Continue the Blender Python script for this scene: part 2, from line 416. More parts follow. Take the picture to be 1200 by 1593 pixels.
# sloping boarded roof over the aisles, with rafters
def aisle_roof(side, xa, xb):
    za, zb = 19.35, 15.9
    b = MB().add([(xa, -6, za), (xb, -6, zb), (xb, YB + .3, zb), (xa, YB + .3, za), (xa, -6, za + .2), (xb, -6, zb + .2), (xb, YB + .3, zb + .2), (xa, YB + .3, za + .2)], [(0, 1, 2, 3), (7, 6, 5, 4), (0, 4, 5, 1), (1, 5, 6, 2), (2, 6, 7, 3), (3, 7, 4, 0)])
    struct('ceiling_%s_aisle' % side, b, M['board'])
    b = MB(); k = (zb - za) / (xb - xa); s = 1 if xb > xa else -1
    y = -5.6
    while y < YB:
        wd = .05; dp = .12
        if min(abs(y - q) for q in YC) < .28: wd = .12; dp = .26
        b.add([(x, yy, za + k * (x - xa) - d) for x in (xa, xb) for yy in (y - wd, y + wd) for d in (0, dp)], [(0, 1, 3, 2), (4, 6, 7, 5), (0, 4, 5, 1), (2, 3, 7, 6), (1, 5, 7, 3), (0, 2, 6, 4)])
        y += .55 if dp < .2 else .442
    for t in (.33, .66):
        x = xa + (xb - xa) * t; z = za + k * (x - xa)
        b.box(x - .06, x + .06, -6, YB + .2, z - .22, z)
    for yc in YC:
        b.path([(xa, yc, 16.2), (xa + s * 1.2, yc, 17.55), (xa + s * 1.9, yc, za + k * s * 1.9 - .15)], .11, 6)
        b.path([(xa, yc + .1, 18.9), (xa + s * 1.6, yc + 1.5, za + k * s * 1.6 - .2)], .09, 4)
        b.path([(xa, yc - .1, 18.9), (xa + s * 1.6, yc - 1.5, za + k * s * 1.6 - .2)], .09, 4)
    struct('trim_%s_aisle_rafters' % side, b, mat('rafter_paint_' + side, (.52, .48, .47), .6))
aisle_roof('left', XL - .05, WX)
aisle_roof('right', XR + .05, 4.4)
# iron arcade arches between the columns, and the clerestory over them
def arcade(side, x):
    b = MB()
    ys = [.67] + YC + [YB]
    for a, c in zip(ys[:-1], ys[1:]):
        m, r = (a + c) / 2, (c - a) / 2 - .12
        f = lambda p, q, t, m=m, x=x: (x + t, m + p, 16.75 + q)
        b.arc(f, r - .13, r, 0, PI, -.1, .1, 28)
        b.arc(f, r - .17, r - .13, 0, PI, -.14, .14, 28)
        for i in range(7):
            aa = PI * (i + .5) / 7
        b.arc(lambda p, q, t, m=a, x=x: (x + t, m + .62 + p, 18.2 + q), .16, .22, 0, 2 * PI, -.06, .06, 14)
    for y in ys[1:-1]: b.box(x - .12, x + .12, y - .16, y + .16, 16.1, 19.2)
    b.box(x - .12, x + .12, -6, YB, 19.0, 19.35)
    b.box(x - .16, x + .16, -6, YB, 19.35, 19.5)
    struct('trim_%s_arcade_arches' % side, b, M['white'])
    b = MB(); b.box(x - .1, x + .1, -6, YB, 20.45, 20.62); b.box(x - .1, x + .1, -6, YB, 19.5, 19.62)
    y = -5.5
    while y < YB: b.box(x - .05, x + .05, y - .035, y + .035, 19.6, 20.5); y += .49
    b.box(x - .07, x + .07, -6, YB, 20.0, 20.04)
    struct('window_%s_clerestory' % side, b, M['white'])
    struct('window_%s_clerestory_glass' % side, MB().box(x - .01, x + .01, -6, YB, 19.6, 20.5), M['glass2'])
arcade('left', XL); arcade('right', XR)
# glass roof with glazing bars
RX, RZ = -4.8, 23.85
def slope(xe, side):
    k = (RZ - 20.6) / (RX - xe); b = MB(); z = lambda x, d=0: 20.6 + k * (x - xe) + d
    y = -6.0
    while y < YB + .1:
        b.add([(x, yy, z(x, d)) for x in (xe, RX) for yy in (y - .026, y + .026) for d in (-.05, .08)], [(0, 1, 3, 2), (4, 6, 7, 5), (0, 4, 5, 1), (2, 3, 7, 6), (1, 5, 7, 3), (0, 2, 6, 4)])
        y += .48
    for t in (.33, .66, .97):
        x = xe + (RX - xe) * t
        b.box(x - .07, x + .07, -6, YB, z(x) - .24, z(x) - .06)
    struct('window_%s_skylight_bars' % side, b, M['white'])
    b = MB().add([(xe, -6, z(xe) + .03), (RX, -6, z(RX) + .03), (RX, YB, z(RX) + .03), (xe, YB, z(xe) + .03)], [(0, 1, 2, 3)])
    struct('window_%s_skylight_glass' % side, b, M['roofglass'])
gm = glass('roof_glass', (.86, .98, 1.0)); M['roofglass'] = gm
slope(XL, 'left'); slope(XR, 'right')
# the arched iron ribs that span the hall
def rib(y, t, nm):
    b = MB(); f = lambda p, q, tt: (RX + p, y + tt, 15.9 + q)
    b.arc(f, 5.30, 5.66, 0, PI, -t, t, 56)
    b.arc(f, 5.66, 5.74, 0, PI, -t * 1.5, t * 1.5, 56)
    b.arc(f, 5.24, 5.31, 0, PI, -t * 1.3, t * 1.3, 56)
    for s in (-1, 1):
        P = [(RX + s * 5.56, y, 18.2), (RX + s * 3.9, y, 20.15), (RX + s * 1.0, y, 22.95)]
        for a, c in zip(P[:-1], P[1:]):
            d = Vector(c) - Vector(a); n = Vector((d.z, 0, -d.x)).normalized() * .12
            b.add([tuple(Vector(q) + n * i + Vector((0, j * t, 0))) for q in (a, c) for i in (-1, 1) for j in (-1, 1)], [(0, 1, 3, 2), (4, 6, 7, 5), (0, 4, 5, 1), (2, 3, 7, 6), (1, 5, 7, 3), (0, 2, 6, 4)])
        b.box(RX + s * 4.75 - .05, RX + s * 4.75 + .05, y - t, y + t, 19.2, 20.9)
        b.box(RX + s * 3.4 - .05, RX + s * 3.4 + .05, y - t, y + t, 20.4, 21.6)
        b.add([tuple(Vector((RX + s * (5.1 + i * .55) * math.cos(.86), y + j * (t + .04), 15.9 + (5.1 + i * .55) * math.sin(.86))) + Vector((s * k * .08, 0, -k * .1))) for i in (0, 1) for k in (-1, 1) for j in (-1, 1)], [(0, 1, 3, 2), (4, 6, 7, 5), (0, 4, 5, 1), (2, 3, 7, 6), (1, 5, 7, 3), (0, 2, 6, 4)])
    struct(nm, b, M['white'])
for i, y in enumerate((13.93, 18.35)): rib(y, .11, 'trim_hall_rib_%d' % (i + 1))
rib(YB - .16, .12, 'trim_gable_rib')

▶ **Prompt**
Write the complete data out, exactly as above.

▶ **Answer to this problem**
Continue the Blender Python script for this scene: part 2, from line 416. More parts follow. Take the picture to be 1200 by 1593 pixels.
# sloping boarded roof over the aisles, with rafters
def aisle_roof(side, xa, xb):
    za, zb = 19.35, 15.9
    b = MB().add([(xa, -6, za), (xb, -6, zb), (xb, YB + .3, zb), (xa, YB + .3, za), (xa, -6, za + .2), (xb, -6, zb + .2), (xb, YB + .3, zb + .2), (xa, YB + .3, za + .2)], [(0, 1, 2, 3), (7, 6, 5, 4), (0, 4, 5, 1), (1, 5, 6, 2), (2, 6, 7, 3), (3, 7, 4, 0)])
    struct('ceiling_%s_aisle' % side, b, M['board'])
    b = MB(); k = (zb - za) / (xb - xa); s = 1 if xb > xa else -1
    y = -5.6
    while y < YB:
        wd = .05; dp = .12
        if min(abs(y - q) for q in YC) < .28: wd = .12; dp = .26
        b.add([(x, yy, za + k * (x - xa) - d) for x in (xa, xb) for yy in (y - wd, y + wd) for d in (0, dp)], [(0, 1, 3, 2), (4, 6, 7, 5), (0, 4, 5, 1), (2, 3, 7, 6), (1, 5, 7, 3), (0, 2, 6, 4)])
        y += .55 if dp < .2 else .442
    for t in (.33, .66):
        x = xa + (xb - xa) * t; z = za + k * (x - xa)
        b.box(x - .06, x + .06, -6, YB + .2, z - .22, z)
    for yc in YC:
        b.path([(xa, yc, 16.2), (xa + s * 1.2, yc, 17.55), (xa + s * 1.9, yc, za + k * s * 1.9 - .15)], .11, 6)
        b.path([(xa, yc + .1, 18.9), (xa + s * 1.6, yc + 1.5, za + k * s * 1.6 - .2)], .09, 4)
        b.path([(xa, yc - .1, 18.9), (xa + s * 1.6, yc - 1.5, za + k * s * 1.6 - .2)], .09, 4)
    struct('trim_%s_aisle_rafters' % side, b, mat('rafter_paint_' + side, (.52, .48, .47), .6))
aisle_roof('left', XL - .05, WX)
aisle_roof('right', XR + .05, 4.4)
# iron arcade arches between the columns, and the clerestory over them
def arcade(side, x):
    b = MB()
    ys = [.67] + YC + [YB]
    for a, c in zip(ys[:-1], ys[1:]):
        m, r = (a + c) / 2, (c - a) / 2 - .12
        f = lambda p, q, t, m=m, x=x: (x + t, m + p, 16.75 + q)
        b.arc(f, r - .13, r, 0, PI, -.1, .1, 28)
        b.arc(f, r - .17, r - .13, 0, PI, -.14, .14, 28)
        for i in range(7):
            aa = PI * (i + .5) / 7
        b.arc(lambda p, q, t, m=a, x=x: (x + t, m + .62 + p, 18.2 + q), .16, .22, 0, 2 * PI, -.06, .06, 14)
    for y in ys[1:-1]: b.box(x - .12, x + .12, y - .16, y + .16, 16.1, 19.2)
    b.box(x - .12, x + .12, -6, YB, 19.0, 19.35)
    b.box(x - .16, x + .16, -6, YB, 19.35, 19.5)
    struct('trim_%s_arcade_arches' % side, b, M['white'])
    b = MB(); b.box(x - .1, x + .1, -6, YB, 20.45, 20.62); b.box(x - .1, x + .1, -6, YB, 19.5, 19.62)
    y = -5.5
    while y < YB: b.box(x - .05, x + .05, y - .035, y + .035, 19.6, 20.5); y += .49
    b.box(x - .07, x + .07, -6, YB, 20.0, 20.04)
    struct('window_%s_clerestory' % side, b, M['white'])
    struct('window_%s_clerestory_glass' % side, MB().box(x - .01, x + .01, -6, YB, 19.6, 20.5), M['glass2'])
arcade('left', XL); arcade('right', XR)
# glass roof with glazing bars
RX, RZ = -4.8, 23.85
def slope(xe, side):
    k = (RZ - 20.6) / (RX - xe); b = MB(); z = lambda x, d=0: 20.6 + k * (x - xe) + d
    y = -6.0
    while y < YB + .1:
        b.add([(x, yy, z(x, d)) for x in (xe, RX) for yy in (y - .026, y + .026) for d in (-.05, .08)], [(0, 1, 3, 2), (4, 6, 7, 5), (0, 4, 5, 1), (2, 3, 7, 6), (1, 5, 7, 3), (0, 2, 6, 4)])
        y += .48
    for t in (.33, .66, .97):
        x = xe + (RX - xe) * t
        b.box(x - .07, x + .07, -6, YB, z(x) - .24, z(x) - .06)
    struct('window_%s_skylight_bars' % side, b, M['white'])
    b = MB().add([(xe, -6, z(xe) + .03), (RX, -6, z(RX) + .03), (RX, YB, z(RX) + .03), (xe, YB, z(xe) + .03)], [(0, 1, 2, 3)])
    struct('window_%s_skylight_glass' % side, b, M['roofglass'])
gm = glass('roof_glass', (.86, .98, 1.0)); M['roofglass'] = gm
slope(XL, 'left'); slope(XR, 'right')
# the arched iron ribs that span the hall
def rib(y, t, nm):
    b = MB(); f = lambda p, q, tt: (RX + p, y + tt, 15.9 + q)
    b.arc(f, 5.30, 5.66, 0, PI, -t, t, 56)
    b.arc(f, 5.66, 5.74, 0, PI, -t * 1.5, t * 1.5, 56)
    b.arc(f, 5.24, 5.31, 0, PI, -t * 1.3, t * 1.3, 56)
    for s in (-1, 1):
        P = [(RX + s * 5.56, y, 18.2), (RX + s * 3.9, y, 20.15), (RX + s * 1.0, y, 22.95)]
        for a, c in zip(P[:-1], P[1:]):
            d = Vector(c) - Vector(a); n = Vector((d.z, 0, -d.x)).normalized() * .12
            b.add([tuple(Vector(q) + n * i + Vector((0, j * t, 0))) for q in (a, c) for i in (-1, 1) for j in (-1, 1)], [(0, 1, 3, 2), (4, 6, 7, 5), (0, 4, 5, 1), (2, 3, 7, 6), (1, 5, 7, 3), (0, 2, 6, 4)])
        b.box(RX + s * 4.75 - .05, RX + s * 4.75 + .05, y - t, y + t, 19.2, 20.9)
        b.box(RX + s * 3.4 - .05, RX + s * 3.4 + .05, y - t, y + t, 20.4, 21.6)
        b.add([tuple(Vector((RX + s * (5.1 + i * .55) * math.cos(.86), y + j * (t + .04), 15.9 + (5.1 + i * .55) * math.sin(.86))) + Vector((s * k * .08, 0, -k * .1))) for i in (0, 1) for k in (-1, 1) for j in (-1, 1)], [(0, 1, 3, 2), (4, 6, 7, 5), (0, 4, 5, 1), (2, 3, 7, 6), (1, 5, 7, 3), (0, 2, 6, 4)])
    struct(nm, b, M['white'])
for i, y in enumerate((13.93, 18.35)): rib(y, .11, 'trim_hall_rib_%d' % (i + 1))
rib(YB - .16, .12, 'trim_gable_rib')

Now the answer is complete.